Count the lines below that contain the word "scene", and give only that number.

BEGIN DATA TO PROCESS

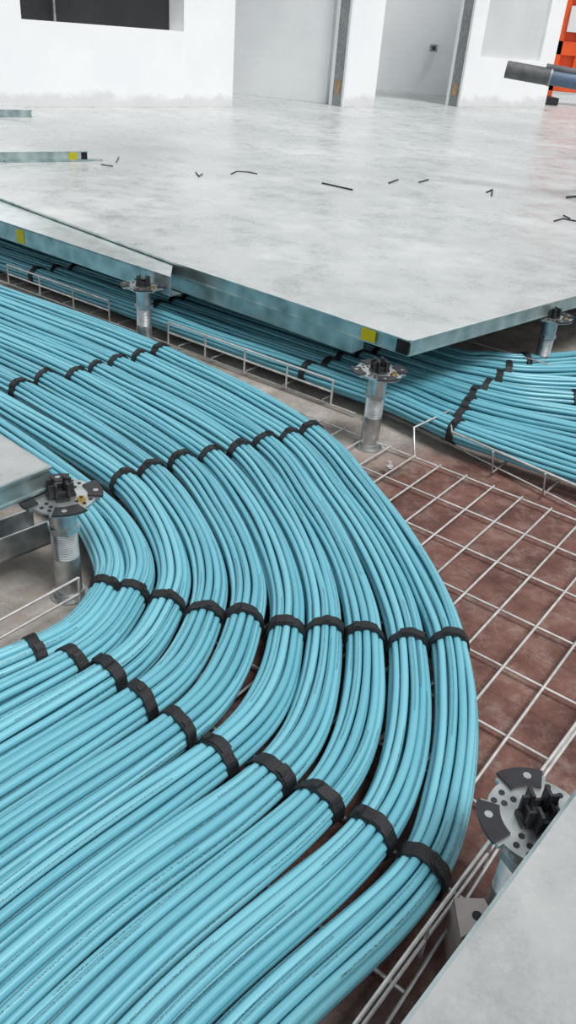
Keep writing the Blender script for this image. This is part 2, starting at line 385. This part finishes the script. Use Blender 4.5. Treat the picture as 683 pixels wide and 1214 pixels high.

END DATA TO PROCESS
BEGIN DATA TO PROCESS

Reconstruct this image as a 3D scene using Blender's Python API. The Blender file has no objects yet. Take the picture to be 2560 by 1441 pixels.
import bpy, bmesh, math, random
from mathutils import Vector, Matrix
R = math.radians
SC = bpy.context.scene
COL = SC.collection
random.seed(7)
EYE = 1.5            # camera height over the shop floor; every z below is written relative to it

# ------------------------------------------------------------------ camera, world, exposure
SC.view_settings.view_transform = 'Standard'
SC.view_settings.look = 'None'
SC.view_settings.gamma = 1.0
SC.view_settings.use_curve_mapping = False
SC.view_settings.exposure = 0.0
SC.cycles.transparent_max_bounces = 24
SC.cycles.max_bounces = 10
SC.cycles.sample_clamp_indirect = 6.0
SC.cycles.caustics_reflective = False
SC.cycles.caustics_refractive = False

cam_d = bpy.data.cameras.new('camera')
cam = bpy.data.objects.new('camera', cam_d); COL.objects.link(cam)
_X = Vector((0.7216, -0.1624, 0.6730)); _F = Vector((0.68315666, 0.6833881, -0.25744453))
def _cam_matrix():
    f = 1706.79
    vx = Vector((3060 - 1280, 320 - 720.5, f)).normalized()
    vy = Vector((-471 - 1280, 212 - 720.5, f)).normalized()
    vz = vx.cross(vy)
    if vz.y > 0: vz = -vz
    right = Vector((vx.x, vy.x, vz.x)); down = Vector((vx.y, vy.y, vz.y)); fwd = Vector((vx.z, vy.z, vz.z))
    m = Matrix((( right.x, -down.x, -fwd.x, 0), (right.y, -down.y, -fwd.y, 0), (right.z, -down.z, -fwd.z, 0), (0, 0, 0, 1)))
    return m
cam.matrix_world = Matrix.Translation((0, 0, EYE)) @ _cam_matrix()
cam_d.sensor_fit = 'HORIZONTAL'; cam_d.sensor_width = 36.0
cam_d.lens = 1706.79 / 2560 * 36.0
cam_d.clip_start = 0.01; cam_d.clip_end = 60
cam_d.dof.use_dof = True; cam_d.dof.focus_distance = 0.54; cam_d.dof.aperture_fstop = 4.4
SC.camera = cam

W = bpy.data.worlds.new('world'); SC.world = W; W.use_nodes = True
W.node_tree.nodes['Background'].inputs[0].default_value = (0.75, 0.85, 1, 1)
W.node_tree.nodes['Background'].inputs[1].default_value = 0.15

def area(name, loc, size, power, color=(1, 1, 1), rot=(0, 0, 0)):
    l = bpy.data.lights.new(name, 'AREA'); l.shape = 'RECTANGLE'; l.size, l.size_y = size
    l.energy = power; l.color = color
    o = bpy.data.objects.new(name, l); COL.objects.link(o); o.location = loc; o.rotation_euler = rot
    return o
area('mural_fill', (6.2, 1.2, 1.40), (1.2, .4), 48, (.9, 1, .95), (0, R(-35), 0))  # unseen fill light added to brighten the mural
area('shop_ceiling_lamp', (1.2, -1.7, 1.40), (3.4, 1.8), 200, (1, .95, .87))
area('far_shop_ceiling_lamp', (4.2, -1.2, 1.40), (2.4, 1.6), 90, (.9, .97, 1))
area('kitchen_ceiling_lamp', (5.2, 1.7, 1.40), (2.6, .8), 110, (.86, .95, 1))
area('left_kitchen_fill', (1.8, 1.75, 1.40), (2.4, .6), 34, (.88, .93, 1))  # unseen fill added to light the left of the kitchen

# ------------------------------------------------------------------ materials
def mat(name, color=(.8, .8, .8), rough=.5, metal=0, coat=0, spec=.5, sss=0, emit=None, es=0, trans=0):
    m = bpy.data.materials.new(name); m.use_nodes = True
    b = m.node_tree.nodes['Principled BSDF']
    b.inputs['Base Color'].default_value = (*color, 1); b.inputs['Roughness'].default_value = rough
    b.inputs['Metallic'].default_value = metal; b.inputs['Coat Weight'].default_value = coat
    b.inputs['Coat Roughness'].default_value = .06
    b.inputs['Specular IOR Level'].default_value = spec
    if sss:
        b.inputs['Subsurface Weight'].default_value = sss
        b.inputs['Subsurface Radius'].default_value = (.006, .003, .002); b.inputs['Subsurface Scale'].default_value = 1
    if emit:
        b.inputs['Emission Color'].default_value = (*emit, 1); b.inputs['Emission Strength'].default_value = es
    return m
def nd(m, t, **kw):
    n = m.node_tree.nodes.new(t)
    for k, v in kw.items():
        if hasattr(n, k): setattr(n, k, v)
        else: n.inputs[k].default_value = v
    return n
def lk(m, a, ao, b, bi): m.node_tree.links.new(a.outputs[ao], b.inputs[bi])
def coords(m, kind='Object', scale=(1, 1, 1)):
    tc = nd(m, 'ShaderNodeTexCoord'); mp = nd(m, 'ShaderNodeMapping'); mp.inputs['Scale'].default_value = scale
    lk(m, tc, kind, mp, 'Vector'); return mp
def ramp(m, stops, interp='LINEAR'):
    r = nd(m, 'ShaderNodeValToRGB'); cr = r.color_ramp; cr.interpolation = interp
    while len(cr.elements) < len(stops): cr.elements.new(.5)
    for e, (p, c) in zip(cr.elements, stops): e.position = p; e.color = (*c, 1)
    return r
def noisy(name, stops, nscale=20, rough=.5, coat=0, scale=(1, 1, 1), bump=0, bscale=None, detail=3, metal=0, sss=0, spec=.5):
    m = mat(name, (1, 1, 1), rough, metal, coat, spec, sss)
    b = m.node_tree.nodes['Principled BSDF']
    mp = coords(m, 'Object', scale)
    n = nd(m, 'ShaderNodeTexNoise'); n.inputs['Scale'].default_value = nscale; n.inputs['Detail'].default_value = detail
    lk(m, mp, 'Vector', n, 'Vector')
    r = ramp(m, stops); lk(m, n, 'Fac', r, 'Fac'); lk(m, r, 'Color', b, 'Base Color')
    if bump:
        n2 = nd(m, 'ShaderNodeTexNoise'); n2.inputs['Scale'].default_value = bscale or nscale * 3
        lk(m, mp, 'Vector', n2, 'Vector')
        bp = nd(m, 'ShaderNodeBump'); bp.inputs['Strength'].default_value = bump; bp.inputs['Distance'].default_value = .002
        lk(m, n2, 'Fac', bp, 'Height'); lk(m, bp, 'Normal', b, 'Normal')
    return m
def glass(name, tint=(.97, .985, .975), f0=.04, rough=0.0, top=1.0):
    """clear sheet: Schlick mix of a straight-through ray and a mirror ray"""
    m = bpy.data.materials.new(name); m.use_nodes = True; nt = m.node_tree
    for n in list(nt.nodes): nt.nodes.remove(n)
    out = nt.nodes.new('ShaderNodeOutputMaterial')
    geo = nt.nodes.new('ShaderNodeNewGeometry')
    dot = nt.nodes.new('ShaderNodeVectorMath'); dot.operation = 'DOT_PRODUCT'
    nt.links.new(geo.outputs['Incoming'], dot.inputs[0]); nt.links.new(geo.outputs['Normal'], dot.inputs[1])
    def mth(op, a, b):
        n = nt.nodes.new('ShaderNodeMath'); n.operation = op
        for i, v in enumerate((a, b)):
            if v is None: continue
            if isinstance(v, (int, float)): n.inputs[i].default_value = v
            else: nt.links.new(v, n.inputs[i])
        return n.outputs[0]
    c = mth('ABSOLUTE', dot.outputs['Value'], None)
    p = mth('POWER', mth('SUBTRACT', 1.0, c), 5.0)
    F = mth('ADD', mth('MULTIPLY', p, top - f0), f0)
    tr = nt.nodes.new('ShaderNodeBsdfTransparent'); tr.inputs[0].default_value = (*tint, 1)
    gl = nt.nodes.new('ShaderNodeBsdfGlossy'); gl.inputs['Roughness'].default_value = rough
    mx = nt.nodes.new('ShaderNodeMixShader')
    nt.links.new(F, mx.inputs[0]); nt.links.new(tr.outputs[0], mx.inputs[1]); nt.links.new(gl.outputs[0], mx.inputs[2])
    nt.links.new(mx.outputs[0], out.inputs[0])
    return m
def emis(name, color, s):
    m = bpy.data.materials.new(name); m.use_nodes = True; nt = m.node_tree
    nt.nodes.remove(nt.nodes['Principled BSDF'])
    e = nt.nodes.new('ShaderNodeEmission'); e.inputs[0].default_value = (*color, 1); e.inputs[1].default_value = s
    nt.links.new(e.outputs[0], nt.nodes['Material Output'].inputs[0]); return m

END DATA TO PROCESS
BEGIN DATA TO PROCESS

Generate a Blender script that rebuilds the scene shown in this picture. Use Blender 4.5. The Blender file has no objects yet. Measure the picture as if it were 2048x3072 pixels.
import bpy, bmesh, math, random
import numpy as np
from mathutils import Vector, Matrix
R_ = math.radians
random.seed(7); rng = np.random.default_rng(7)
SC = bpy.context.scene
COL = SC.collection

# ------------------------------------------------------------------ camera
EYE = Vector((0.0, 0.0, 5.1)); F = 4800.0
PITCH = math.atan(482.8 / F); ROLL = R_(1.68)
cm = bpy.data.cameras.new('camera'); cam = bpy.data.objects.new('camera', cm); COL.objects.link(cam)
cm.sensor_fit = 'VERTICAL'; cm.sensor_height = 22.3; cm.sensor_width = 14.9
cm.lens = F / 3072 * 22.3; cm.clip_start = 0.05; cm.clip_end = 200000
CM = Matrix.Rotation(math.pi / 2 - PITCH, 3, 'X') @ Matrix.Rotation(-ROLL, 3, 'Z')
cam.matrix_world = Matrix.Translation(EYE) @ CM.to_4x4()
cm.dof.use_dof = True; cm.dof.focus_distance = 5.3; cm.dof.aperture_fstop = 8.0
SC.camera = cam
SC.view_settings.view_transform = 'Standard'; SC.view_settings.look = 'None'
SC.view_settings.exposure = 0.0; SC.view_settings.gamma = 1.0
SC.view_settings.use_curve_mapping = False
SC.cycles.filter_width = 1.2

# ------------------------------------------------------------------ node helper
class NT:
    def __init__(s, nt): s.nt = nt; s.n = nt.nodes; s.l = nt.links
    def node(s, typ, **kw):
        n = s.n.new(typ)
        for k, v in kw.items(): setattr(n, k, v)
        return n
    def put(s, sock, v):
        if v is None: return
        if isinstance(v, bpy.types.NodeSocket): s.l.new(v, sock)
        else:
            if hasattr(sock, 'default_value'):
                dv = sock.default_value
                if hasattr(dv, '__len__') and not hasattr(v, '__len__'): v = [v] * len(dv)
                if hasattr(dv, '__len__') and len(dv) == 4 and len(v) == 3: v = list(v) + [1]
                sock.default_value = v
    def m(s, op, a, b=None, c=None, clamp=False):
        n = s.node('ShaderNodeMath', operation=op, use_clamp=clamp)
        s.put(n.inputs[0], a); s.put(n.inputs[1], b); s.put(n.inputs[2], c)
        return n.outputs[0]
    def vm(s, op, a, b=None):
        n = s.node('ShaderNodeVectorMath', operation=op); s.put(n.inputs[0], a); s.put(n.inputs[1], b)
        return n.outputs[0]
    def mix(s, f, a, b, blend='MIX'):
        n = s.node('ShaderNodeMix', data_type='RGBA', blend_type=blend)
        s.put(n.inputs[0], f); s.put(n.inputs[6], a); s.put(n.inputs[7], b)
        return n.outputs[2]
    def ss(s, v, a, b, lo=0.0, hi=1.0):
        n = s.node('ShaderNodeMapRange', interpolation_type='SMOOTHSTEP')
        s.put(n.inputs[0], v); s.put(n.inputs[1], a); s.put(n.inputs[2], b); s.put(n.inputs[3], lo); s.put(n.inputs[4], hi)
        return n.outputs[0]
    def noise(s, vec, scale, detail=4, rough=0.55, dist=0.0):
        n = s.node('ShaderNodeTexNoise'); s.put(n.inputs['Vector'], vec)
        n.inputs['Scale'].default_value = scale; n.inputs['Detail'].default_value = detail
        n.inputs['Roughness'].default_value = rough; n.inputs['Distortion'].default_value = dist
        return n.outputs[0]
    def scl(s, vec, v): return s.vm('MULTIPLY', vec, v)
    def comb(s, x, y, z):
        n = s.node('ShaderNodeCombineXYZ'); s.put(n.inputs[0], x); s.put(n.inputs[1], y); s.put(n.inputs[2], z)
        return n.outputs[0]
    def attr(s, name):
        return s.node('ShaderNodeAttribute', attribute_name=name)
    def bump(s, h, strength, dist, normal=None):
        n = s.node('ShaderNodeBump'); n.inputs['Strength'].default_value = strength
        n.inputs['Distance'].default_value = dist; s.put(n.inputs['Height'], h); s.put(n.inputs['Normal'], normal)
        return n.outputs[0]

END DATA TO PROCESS

COMPLETE OUTPUT: 4